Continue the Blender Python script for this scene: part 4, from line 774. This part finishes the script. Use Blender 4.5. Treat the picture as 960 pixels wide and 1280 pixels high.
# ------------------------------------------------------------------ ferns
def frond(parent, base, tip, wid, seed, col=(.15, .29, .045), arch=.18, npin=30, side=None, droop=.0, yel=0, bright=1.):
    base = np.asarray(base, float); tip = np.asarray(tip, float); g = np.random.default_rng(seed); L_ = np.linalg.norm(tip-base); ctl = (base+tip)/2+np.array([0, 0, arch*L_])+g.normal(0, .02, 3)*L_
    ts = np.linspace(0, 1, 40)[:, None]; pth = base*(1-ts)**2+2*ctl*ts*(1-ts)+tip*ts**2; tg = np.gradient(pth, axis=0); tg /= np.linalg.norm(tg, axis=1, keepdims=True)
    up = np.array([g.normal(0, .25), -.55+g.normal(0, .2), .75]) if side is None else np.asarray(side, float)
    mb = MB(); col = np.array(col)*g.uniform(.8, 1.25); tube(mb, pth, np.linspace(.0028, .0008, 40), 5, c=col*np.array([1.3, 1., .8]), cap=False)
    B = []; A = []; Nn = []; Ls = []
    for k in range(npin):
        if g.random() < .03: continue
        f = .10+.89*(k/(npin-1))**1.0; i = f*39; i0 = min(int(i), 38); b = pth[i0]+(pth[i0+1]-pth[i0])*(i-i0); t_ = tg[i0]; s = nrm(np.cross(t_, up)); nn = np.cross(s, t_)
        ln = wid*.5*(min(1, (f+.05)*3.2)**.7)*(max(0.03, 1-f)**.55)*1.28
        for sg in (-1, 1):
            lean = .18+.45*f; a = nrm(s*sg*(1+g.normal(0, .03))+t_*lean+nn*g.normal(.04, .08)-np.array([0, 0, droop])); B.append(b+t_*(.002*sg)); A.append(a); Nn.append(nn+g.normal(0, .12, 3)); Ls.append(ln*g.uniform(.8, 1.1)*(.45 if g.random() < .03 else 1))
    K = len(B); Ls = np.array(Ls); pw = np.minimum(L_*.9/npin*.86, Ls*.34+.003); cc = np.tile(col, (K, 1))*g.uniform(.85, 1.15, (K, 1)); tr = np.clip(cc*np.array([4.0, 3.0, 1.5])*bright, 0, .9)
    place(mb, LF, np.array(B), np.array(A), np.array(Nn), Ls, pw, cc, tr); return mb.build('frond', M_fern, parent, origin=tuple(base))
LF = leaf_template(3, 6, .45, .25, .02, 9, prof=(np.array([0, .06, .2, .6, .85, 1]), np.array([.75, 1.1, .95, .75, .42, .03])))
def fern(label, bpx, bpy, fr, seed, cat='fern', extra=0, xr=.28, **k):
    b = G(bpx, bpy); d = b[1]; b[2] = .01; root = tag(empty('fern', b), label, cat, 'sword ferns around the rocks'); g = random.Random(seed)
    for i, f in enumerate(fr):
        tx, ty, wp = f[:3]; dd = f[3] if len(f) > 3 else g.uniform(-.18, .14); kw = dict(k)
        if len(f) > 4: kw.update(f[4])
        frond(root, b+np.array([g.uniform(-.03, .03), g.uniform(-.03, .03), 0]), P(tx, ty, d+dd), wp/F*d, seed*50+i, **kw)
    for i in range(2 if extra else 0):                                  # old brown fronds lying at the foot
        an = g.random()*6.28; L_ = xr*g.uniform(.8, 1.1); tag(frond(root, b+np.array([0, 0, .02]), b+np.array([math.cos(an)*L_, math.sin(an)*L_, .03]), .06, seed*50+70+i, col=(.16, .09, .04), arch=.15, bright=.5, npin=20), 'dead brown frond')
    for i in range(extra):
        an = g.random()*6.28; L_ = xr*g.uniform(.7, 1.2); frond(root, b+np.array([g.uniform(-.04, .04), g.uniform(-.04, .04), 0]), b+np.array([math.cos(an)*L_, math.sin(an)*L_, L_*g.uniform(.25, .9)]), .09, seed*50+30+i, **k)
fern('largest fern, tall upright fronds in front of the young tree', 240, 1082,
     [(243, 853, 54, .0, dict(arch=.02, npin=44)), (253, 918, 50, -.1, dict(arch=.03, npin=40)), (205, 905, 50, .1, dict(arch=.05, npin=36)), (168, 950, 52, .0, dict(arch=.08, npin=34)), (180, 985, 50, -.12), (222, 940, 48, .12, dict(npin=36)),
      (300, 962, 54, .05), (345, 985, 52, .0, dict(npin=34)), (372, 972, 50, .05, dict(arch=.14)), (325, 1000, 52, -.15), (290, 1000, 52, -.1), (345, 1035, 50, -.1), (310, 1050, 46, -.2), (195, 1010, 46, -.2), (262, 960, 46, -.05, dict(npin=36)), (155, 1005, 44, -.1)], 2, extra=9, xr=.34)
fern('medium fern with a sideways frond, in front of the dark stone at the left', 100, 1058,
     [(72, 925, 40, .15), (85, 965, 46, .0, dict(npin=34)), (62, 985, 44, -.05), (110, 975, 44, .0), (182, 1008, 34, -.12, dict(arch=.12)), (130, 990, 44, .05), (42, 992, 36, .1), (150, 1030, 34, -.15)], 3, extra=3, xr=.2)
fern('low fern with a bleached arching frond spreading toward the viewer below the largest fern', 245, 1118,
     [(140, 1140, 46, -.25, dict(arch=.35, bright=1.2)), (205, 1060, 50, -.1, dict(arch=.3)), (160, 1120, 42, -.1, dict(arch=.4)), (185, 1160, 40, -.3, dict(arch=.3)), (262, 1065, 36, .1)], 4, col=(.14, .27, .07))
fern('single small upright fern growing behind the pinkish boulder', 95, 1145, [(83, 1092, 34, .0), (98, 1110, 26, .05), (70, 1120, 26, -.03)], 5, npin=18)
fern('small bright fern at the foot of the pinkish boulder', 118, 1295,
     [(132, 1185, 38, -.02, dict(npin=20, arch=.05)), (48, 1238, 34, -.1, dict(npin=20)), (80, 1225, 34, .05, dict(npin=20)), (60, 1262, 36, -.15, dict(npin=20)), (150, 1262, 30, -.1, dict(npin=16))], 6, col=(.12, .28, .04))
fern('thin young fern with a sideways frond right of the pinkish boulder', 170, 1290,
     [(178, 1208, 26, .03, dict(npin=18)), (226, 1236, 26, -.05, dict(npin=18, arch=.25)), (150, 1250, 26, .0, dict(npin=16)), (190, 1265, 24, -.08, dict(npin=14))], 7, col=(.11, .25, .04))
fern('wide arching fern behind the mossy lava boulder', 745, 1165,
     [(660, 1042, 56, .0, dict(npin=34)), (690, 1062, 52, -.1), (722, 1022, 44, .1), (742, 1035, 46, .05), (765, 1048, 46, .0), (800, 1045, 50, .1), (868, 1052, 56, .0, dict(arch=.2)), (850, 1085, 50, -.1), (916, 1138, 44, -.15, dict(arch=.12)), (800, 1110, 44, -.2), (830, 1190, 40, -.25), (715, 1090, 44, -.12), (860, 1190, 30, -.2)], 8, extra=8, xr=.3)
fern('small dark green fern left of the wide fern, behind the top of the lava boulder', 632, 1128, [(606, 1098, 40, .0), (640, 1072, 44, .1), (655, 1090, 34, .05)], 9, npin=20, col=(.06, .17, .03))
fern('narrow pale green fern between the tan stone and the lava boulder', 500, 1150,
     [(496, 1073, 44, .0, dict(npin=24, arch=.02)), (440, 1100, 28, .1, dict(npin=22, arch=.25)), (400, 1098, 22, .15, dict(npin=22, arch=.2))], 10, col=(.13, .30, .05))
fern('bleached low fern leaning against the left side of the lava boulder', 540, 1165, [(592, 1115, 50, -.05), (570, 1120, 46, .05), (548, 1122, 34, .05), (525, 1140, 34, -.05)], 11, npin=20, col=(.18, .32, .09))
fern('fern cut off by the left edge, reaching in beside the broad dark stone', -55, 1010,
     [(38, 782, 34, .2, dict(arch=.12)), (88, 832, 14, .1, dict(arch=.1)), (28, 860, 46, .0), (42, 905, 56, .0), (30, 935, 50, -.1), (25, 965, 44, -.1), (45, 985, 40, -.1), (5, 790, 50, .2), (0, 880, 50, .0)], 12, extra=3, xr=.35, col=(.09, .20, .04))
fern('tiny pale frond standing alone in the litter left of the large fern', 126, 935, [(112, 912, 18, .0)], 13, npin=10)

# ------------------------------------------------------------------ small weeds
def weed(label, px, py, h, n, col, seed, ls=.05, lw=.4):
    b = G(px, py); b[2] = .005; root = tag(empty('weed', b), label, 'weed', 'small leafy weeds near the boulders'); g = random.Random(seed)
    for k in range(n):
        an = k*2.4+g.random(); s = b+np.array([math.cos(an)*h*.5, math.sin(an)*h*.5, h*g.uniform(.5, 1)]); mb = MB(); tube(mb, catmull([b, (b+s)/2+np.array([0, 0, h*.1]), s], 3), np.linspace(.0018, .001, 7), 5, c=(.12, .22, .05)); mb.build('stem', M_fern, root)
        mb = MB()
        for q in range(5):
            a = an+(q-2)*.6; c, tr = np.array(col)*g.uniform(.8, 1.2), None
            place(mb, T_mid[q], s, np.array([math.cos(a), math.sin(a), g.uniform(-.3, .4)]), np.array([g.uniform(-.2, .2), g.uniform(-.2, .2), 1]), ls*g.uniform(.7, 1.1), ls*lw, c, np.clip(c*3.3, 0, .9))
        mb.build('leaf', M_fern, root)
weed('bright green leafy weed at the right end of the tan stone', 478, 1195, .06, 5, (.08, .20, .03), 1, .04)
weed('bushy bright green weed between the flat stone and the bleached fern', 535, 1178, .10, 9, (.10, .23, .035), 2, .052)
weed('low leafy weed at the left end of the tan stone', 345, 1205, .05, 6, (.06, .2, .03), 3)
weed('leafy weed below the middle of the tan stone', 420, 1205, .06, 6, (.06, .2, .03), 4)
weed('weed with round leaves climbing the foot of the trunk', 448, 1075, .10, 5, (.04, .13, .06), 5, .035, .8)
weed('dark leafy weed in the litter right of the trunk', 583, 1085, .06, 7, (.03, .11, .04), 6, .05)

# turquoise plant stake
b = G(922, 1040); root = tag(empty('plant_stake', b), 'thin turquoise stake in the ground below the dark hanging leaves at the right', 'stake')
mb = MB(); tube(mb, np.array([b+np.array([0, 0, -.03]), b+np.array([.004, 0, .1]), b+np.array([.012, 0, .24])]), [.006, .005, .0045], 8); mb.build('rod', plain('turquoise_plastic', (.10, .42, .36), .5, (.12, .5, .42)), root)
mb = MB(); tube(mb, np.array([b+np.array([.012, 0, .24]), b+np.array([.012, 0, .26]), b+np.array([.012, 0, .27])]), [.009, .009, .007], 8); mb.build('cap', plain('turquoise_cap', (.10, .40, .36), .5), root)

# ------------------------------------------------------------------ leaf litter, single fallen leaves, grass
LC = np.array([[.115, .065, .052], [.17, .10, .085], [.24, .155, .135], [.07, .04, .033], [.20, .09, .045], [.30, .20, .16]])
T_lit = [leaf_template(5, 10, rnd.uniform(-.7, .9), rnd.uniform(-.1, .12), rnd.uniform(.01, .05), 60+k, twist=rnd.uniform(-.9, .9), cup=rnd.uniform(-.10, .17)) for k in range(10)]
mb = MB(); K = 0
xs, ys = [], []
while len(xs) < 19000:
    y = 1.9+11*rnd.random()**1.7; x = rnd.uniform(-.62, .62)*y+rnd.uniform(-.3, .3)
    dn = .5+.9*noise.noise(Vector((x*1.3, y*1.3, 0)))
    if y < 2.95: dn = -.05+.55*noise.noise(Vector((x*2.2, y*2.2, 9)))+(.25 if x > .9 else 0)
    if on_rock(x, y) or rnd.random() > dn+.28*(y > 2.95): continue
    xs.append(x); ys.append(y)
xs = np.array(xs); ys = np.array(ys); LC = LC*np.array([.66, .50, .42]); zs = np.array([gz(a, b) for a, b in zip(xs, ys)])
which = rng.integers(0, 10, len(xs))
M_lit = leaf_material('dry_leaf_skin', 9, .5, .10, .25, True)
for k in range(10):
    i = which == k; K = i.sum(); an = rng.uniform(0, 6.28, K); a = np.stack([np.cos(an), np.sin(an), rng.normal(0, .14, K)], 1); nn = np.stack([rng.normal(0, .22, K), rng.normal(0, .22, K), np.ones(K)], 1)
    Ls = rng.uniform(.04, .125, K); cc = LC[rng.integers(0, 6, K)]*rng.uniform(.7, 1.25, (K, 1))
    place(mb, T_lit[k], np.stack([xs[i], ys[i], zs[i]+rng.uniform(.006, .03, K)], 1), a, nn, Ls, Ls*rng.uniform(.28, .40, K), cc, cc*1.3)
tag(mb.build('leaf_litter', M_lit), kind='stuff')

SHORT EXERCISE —
Count how many lines include the string "wide". Nothing but the number is needed.

TASK RESPONSE —
3